Let A be the set of all sequences {s_n} (n=1 to infinity) in L^2 (L^2, being the typical definition, = {{s_n} (n=1 to infinity) : the sum n=1 to infinity of s_n^2 is finite} such that the sum of s_n^2 is less than 1. Prove that A is an open subset of L^2.
I figure that I am using this definition to prove this....
Let M be a metric space. We say the subset A of M is open of M if for all x in A there exists r>0 such that the entire open ball B(x;r) is contained in A.

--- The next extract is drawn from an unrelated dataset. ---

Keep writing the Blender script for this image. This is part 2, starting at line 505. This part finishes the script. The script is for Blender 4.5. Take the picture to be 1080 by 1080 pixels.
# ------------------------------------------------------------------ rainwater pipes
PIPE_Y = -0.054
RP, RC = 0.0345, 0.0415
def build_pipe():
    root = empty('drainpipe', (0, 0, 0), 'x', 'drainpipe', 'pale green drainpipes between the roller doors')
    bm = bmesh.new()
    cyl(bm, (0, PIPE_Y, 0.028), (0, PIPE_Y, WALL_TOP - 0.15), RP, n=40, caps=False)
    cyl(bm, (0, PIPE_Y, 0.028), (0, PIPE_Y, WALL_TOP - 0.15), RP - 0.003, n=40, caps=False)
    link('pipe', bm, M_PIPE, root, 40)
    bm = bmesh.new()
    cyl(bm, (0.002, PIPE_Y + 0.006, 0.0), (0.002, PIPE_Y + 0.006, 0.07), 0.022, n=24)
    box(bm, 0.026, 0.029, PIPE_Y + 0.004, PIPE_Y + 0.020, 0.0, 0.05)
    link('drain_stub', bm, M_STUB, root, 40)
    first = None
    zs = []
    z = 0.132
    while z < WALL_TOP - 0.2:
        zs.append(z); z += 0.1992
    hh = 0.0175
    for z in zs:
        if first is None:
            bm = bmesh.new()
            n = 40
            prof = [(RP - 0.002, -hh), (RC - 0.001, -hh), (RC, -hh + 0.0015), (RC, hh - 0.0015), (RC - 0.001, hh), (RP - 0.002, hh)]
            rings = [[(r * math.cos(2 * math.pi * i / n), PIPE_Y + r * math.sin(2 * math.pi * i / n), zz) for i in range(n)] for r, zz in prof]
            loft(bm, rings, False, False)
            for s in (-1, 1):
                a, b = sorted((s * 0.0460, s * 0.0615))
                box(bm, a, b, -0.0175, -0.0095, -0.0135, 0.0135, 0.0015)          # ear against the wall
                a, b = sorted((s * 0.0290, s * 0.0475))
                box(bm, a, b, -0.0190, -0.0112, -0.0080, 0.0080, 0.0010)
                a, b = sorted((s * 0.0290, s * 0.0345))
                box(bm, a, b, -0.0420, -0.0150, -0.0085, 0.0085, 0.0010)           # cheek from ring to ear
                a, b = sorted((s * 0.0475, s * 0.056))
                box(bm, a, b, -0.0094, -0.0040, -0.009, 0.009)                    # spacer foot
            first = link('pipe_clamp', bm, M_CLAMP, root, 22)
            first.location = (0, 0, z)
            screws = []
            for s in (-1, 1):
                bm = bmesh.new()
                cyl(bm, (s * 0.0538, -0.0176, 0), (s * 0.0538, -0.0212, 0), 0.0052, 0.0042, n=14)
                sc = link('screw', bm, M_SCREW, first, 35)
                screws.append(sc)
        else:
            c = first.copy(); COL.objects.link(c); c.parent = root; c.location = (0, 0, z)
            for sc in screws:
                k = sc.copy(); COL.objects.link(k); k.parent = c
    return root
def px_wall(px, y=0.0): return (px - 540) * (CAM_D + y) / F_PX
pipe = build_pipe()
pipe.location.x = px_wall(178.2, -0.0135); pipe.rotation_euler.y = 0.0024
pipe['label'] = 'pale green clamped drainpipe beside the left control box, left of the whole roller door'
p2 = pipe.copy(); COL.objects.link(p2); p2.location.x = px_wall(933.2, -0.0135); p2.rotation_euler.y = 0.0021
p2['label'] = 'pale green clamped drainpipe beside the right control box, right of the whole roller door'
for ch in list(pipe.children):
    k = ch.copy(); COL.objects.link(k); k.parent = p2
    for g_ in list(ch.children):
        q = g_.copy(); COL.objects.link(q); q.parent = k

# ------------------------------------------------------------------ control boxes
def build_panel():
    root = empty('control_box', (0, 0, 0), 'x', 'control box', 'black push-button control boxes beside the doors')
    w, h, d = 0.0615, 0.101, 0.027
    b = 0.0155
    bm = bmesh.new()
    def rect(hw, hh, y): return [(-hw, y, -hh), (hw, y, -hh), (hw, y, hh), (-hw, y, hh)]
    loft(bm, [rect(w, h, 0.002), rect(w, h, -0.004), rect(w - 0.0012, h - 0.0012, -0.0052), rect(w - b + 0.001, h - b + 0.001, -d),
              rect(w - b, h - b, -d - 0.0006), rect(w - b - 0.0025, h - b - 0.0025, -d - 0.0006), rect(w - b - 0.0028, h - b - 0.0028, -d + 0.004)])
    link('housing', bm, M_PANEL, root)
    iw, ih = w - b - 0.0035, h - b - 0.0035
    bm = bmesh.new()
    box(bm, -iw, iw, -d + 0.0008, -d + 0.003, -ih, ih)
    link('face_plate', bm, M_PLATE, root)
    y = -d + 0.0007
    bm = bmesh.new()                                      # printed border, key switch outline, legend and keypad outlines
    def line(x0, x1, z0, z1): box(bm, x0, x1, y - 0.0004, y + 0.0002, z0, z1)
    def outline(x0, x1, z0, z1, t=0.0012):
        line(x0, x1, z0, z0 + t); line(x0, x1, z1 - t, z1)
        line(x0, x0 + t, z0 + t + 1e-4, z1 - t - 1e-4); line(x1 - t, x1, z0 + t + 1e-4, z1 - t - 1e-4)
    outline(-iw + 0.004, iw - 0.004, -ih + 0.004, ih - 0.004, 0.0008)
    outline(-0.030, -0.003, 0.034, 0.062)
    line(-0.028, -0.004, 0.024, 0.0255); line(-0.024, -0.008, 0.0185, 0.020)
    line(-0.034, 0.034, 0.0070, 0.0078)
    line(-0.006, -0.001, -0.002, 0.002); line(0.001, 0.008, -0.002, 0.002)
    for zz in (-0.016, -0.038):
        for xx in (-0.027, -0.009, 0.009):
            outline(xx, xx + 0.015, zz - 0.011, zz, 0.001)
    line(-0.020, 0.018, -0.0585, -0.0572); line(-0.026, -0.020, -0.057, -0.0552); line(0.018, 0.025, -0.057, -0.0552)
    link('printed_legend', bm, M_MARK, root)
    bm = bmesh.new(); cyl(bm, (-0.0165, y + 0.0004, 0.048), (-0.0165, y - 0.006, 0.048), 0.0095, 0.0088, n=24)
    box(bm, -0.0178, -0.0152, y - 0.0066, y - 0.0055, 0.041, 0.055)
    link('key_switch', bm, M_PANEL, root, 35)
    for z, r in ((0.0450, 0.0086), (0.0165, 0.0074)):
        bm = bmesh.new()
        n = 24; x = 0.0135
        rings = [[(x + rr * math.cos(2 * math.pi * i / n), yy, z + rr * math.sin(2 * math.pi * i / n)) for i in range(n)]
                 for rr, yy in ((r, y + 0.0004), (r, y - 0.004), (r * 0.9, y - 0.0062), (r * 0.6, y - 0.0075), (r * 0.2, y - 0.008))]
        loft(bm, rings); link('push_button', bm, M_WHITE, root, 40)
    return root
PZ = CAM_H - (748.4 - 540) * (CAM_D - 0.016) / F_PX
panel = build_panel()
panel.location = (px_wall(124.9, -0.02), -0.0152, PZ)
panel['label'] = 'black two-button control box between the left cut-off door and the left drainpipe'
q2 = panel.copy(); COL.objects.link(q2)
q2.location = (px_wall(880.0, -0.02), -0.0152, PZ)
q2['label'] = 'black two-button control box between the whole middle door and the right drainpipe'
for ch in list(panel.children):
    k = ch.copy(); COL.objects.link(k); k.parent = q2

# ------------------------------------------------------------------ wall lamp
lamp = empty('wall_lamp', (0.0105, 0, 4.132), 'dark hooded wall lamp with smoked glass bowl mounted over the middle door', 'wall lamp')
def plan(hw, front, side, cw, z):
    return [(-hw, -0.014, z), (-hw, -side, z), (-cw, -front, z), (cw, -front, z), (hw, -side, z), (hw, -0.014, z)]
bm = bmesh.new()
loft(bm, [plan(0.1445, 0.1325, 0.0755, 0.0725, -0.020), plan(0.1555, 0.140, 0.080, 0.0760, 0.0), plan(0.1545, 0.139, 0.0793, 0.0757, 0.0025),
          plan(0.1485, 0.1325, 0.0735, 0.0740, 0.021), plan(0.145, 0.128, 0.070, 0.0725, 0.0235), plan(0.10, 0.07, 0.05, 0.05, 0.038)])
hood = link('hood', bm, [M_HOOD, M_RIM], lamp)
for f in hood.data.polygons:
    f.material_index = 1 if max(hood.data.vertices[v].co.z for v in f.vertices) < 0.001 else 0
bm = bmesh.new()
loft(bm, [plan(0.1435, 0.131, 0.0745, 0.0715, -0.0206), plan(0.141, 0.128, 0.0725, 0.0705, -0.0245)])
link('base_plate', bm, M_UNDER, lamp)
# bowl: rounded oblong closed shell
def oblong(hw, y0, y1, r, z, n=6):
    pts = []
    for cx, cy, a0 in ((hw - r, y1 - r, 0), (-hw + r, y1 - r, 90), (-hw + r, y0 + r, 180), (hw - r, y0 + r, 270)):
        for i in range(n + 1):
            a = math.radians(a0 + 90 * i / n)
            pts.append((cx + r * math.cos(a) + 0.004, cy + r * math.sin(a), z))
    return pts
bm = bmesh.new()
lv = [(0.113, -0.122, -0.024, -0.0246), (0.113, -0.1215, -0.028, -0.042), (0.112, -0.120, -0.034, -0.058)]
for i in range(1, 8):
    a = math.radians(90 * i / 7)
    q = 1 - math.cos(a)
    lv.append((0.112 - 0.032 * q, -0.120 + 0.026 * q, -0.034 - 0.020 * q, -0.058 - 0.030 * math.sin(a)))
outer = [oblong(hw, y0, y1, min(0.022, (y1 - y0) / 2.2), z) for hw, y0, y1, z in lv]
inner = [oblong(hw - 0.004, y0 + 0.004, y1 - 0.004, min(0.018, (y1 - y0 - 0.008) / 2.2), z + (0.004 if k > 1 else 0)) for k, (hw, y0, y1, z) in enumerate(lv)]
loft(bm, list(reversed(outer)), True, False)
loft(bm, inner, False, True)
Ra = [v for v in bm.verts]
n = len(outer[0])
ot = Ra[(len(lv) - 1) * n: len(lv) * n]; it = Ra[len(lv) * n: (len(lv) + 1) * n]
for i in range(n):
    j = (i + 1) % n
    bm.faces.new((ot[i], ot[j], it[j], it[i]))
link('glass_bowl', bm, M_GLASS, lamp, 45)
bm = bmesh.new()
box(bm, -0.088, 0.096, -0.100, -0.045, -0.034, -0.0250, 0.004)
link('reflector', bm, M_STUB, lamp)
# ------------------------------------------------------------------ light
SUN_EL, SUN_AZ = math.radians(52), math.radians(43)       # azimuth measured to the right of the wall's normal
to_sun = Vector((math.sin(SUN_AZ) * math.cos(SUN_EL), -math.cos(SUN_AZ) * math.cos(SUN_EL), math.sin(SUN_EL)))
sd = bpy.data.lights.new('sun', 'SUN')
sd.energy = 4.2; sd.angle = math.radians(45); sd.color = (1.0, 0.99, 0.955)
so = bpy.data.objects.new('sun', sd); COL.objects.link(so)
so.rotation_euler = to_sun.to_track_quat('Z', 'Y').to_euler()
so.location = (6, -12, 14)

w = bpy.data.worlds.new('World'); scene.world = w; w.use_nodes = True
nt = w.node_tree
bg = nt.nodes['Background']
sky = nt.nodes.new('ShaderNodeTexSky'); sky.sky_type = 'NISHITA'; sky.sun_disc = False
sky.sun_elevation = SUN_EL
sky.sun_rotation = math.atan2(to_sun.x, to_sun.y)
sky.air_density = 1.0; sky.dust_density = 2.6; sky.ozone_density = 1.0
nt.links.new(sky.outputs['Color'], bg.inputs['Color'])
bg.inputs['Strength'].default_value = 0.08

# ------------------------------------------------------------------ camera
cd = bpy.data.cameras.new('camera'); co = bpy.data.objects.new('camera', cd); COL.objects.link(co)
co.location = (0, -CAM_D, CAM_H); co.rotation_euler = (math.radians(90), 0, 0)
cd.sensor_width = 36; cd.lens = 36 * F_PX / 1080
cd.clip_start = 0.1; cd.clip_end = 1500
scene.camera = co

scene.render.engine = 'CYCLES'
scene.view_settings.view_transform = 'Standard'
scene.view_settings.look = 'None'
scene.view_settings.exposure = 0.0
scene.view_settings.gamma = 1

B(x,r) = {x in A: rho(x,a)<r}
Since we are told we are in L^2, I'm trying to figure out how to use that....
1 Answer
- SuleimanLv 610 years agoFavorite Answer
[Note: you've defined B(x,r) as {x ∈ A | ρ(x,a) < r};
it should be {a ∈ A | ρ(x,a) < r}].
Well the elements of ℓ² with length less than 1 are the
elements whose distance from 0 is less than 1, so
A = B(0,1).
Now, to see that open balls are indeed open, consider
x ∈ B(x₀,r): we need to find an open ball centered
at x contained in B(x₀,r).
We have ρ(x,x₀) < r, and hence 0 < r - ρ(x,x₀).
Take B(x, r - ρ(x,x₀)); for y ∈ B(x, r - ρ(x,x₀)) we have
by the triangle inequality that
ρ(y,x₀) ≤ ρ(x,y) + ρ(x,x₀)
< (r - ρ(x,x₀)) + ρ(x,x₀)
= r,
and so B(x, r - ρ(x,x₀)) ⊂ B(x₀,r).
→ Open balls are open sets, and therefore A = B(0,1) is open.